Ron Seibel

SEIBEL: Early SEC Network deal should please fans

Contract negotiations between cable companies and content providers can be as dicey as negotiations between professional teams and star athletes who are about to become eligible for free agency.

On one hand, the team (or cable company) needs the big star (or cable channel) to keep fans (or customers) satisfied. But the team (or cable company) doesn’t want to blow a hole in the budget to do so.

Negotiations between cable companies and content providers can sometimes drag out or get particularly nasty. Just ask Southern California’s Los Angeles Dodgers fans, who can’t see their team because the team’s owners created their own cable channel, SportsNet LA, which has yet to be picked up by a majority of the cable providers in Southern California. Or ask anyone who has lost access to a broadcast network for an extended length of time because the owner of the network’s affiliate station wants to play economic hardball with the cable company.

That’s why the deal Cox -- the primary cable provider in Macon and Warner Robins -- struck with ESPN this month to pick up the SEC Network when it launches in August is a refreshing piece of news.

The SEC Network, which launches Aug. 14, will be the main broadcaster for just about everything that happens in the conference. That includes nearly every conference football game that isn’t picked up by CBS or another ESPN channel.

The weekly SEC syndication deal, formerly known as the Raycom/Jefferson Pilot package? Gone. No more having to hunt down which channel those games would appear on from week to week -- if the Macon broadcast stations would carry them at all. (There will, however, still be syndicated ACC games).

Pay-per-view for lesser opponents? No need to pay extra anymore, other than the monthly bill for the channel package that contains the SEC Network, of course.

The CSS cable channel that was available in several markets in the Southeast -- but not on Cox? Out of business, having lost a good chunk of its programming to the SEC Network.

Granted, this deal is going to put pressure on Cox -- and other cable providers who pick up the SEC Network -- to increase subscriber rates. That is a downside, but it’s also the reality of the cable landscape. Cable providers and content providers aren’t going to give us a la carte pricing without government intervention, as having a broad base of subscribers to certain channels -- willingly or otherwise -- inflates the bottom line.

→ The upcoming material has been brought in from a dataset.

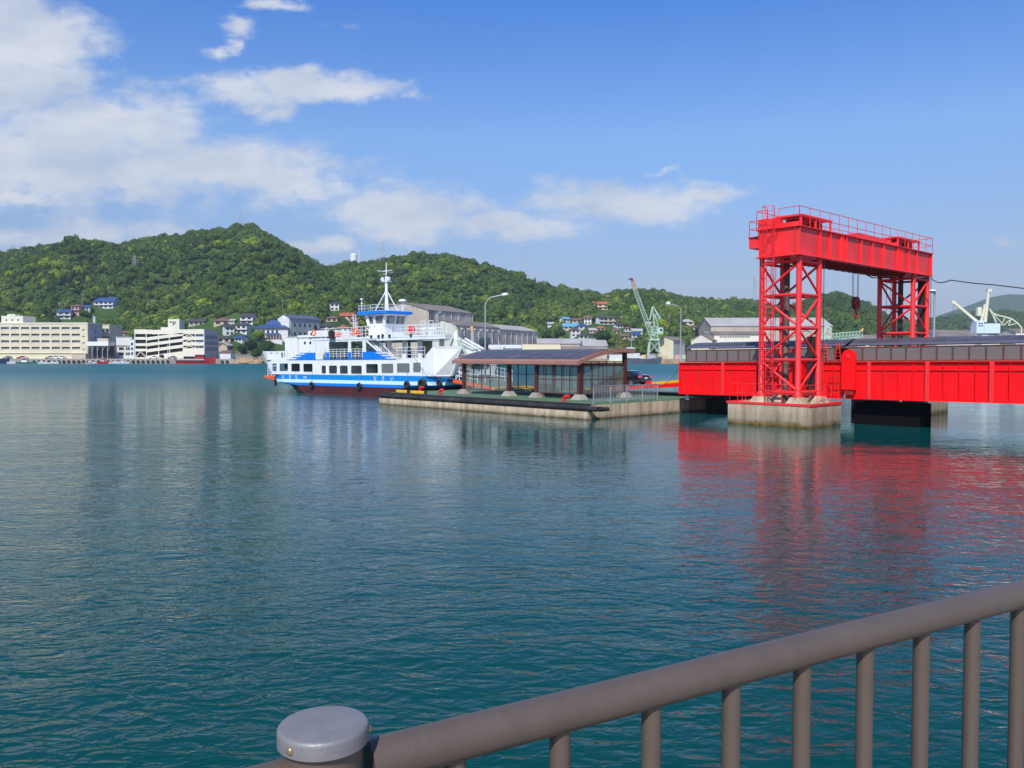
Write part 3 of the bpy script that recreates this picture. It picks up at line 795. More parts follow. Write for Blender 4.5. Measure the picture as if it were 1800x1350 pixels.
Z0, Z1 = .38, 2.28
glazing((PX[0] + .14, 3.75), (PX[1] - .14, 3.75), 5, Z0, Z1)
glazing((PX[2] + .14, 3.75), (PX[3] - .14, 3.75), 5, Z0, Z1)
glazing((PX[1] + .14, 8.6), (PX[2] - .14, 8.6), 3, Z0, 2.6)
glazing((PX[0] + .14, 8.6), (PX[1] - .14, 8.6), 5, Z0, 2.6)
glazing((PX[2] + .14, 8.6), (PX[3] - .14, 8.6), 5, Z0, 2.6)
glazing((PX[3], 3.92), (PX[3], 8.46), 4, Z0, 2.34)
def bench(x, y, rz, label):
    b = empty('bench', H(x, y, .95), TH + rz, label=label, cat='bench', group='wooden benches in the shelter')
    m = MB()
    for k in range(4): m.box((-.85, -.21 + k * .11, .41), (.85, -.12 + k * .11, .45))
    m.build('seat', 'wood_seat', b)
    m = MB()
    for k in range(8): m.box((-.82 + k * .22, .24, .45), (-.72 + k * .22, .28, .86))
    m.box((-.85, .235, .80), (.85, .285, .88)); m.build('backrest', 'wood', b)
    for xx in (-.75, 0, .75):
        m = MB(); m.box((xx - .04, -.22, 0), (xx + .04, -.14, .41)); m.box((xx - .04, .16, 0), (xx + .04, .24, .41)); m.box((xx - .035, -.14, .16), (xx + .035, .16, .22)); m.build('leg', 'wood', b)
bench(-10.6, 6.3, 0, 'dark wooden bench with yellow seat in the open middle bay of the shelter')
bench(-6.0, 7.6, 0, 'dark wooden bench in the right hand bay of the shelter behind the guard rail')

# ---- guard rail on the pontoon corner
t = harbour('guard_rail', -.4, .8, .95, label='grey galvanised guard rail on the right edge of the pontoon', cat='railing')
m = MB(); m.tube((0, -.05, 1.08), (0, 6.65, 1.08), .035); m.tube((0, .03, .12), (0, 6.57, .12), .02); m.build('top_rail', 'galv', t)
for k in range(5): m = MB(); m.tube((0, k * 1.65, 0), (0, k * 1.65, 1.05), .04); m.lathe([(.09, 0), (.09, .02), (.04, .03)], (0, k * 1.65, 0), 8); m.build('post', 'galv', t)
m = MB()
for k in range(4):
    for j in range(1, 11): m.tube((0, k * 1.65 + j * .15, .13), (0, k * 1.65 + j * .15, 1.05), .013, 6)
m.build('balusters', 'galv', t); 
for o in t.children:
    if o.name.startswith('balusters'): o.name = 'infill_grille'

# ---- street lamps
def street_lamp(loc, rz, h, reach, r, label, disc=False):
    t = empty('street_lamp', loc, rz, label=label, cat='street lamp', group='street lamps of the ferry pier')
    m = MB(); m.lathe([(r * 2.2, 0), (r * 2.2, .04), (r * 1.5, .05), (r * 1.4, .9), (r, 1.0), (r * .85, h - reach * .62)], n=12); m.build('pole', 'lamp_grey', t, smooth=True)
    if disc:
        m = MB(); m.tube((0, 0, h - reach * .62), (0, 0, h - .12), r * .85, 10); m.tube((0, 0, h - .14), (-.3, 0, h - .05), r * .6); m.build('arm', 'lamp_grey', t)
        m = MB(); m.lathe([(.05, -.14), (.34, -.08), (.42, 0), (.36, .10), (.15, .17), (.02, .18)], (-.30, 0, h), 20); m.build('lamp_housing', 'lamp_head', t, smooth=True); return t
    pts = [(0, 0, h - reach * .62)]
    for i in range(1, 8):
        a = math.pi / 2 * i / 8; pts.append((reach * .42 * (1 - math.cos(a)), 0, h - reach * .62 + reach * .50 * math.sin(a)))
    pts.append((reach * .9, 0, h - .03))
    m = MB(); m.poly_tube(pts, [r * .85] * 3 + [r * .75] * (len(pts) - 3), 10); m.build('arm', 'lamp_grey', t, smooth=True)
    m = MB(); m.poly_tube([(reach * .84, 0, h - .04), (reach * .92, 0, h - .01), (reach * 1.08, 0, h + .03), (reach * 1.20, 0, h + .02)], [.05, .15, .17, .05], 10); m.build('lamp_housing', 'lamp_head', t, smooth=True)
    return t
lx, lz = hx(853, 560, 10.7)
street_lamp(H(lx, 10.7, .95), R(2), 8.55, 1.75, .075, 'tall curved grey street lamp rising behind the glass shelter on the pontoon')
lx, lz = hx(1197, 560, 18.7)
street_lamp(H(lx, 18.7, .95), R(180), 7.35, 1.05, .05, 'thin curved street lamp at the left end of the red bridge')
p = at_Y(1643, 512, 74); street_lamp((p.x, 74, .3), 0, p.z - .3, 1.0, .10, 'straight grey lamp with a round head right of the far gantry tower', disc=True)

# ---- linkspan bridge
ZG = lambda x: 1.37 + .0095 * (x - .68)
def sbox(mb, x0, x1, y0, y1, a, b, mi=None):
    """box between heights a and b above the sloping girder soffit"""
    mb.loft([[(x0, y0, ZG(x0) + a), (x0, y1, ZG(x0) + a), (x0, y1, ZG(x0) + b), (x0, y0, ZG(x0) + b)], [(x1, y0, ZG(x1) + a), (x1, y1, ZG(x1) + a), (x1, y1, ZG(x1) + b), (x1, y0, ZG(x1) + b)]], mi)
t = harbour('ferry_bridge', 0, 0, label='long bright red plate girder bridge leading from the pontoon to the land on the right', cat='bridge')
BY0, BY1 = 8.6, 17.6
SP = [(.68, 12.15), (12.30, 46)]
for k, (a, b) in enumerate(SP):
    for yy, s in ((BY0, -1), (BY1, 1)):
        m = MB(); sbox(m, a, b, yy - .02, yy + .02, .03, 2.12)
        sbox(m, a, b, yy - .17, yy + .17, 0, .028); sbox(m, a, b, yy - .17, yy + .17, 2.122, 2.15)
        m.build('girder', 'red_girder', t)
    m = MB(); wide = [4.1, 7.6, 10.9] if k == 0 else [13.73 + 3.17 * i for i in range(11)]
    x = a + .1; thin = []
    xs = [4.1 + .83 * i for i in range(-4, 10)] if k == 0 else [13.73 - .79 + .792 * i for i in range(0, 42)]
    for x in xs:
        if x < a + .1 or x > b - .1: continue
        if any(abs(x - w_) < .2 for w_ in wide): continue
        if x > 31: break
        m = MB(); sbox(m, x - .012, x + .012, BY0 - .13, BY0 - .022, .03, 2.00); m.build('web_rib', 'red_girder', t)
    for w_ in wide:
        m = MB(); sbox(m, w_ - .02, w_ + .02, BY0 - .165, BY0 - .022, .03, 2.12); sbox(m, w_ - .11, w_ + .11, BY0 - .195, BY0 - .168, .0, 2.15); m.build('web_stiffener', 'red_paint', t)
    m = MB(); sbox(m, a + .02, b - .02, BY0 - .085, BY0 - .023, 1.66, 1.69); m.build('long_stiffener', 'red_girder', t)
    m = MB(); sbox(m, a, b, BY0 + .2, BY1 - .2, .9, 1.15)
    x = a + .6
    while x < b: sbox(m, x, x + .06, BY0 + .03, BY1 - .03, .1, .9); x += 2.4
    m.build('deck', 'steel_dark', t)
for o in t.children:
    if o.name.startswith('stiffeners'): o.name = 'rib_row'
m = MB(); sbox(m, .62, .66, BY0 - .18, BY1 + .1, .0, 2.15); m.build('end_plate', 'red_girder', t)
m = MB(); m.box((1.0, BY0 + .1, .98), (1.25, BY0 + .35, 1.33)); m.build('bearing', 'galv', t)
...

On the other hand, cable companies have monopolies in most communities, and it’s up to those monopolies to provide the broadest carriage possible. If that means paying a little more in order to see the games we want to see, then that’s just a price that is going to have to be paid. It’s that or a mad dash to the sports bar.

Sure, there are two robust satellite providers in Dish Network and DirecTV, but not everyone can subscribe to satellite. Apartment dwellers whose windows face the wrong way and can’t install a dish on the roof are out of luck. There’s also competition from telephone companies, namely AT&T and Verizon, in some markets, but that competition (inexplicably) has yet to come to Macon.

Even though cable can be an expensive proposition in Cox’s Middle Georgia markets (or, in reality, with any provider in most of the country these days), the company has done a fairly good job of making sports content available in recent years. Just about all of the major sports channels are carried here in Middle Georgia, with the lack of the CBS Sports Network and the Longhorn Network (A channel for one school? Really?) being the only real holes in Cox’s sports offerings. And those aren’t big players in terms of national sports channels, although the CBS Sports Network is slated to carry Mercer’s appearances in the Great Alaskan Shootout come basketball season.

So rest assured that Georgia’s Sept. 20 game against Troy -- the Bulldogs’ SEC Network debut -- will be available on Cox Cable. That should save a lot of phone calls to the cable company.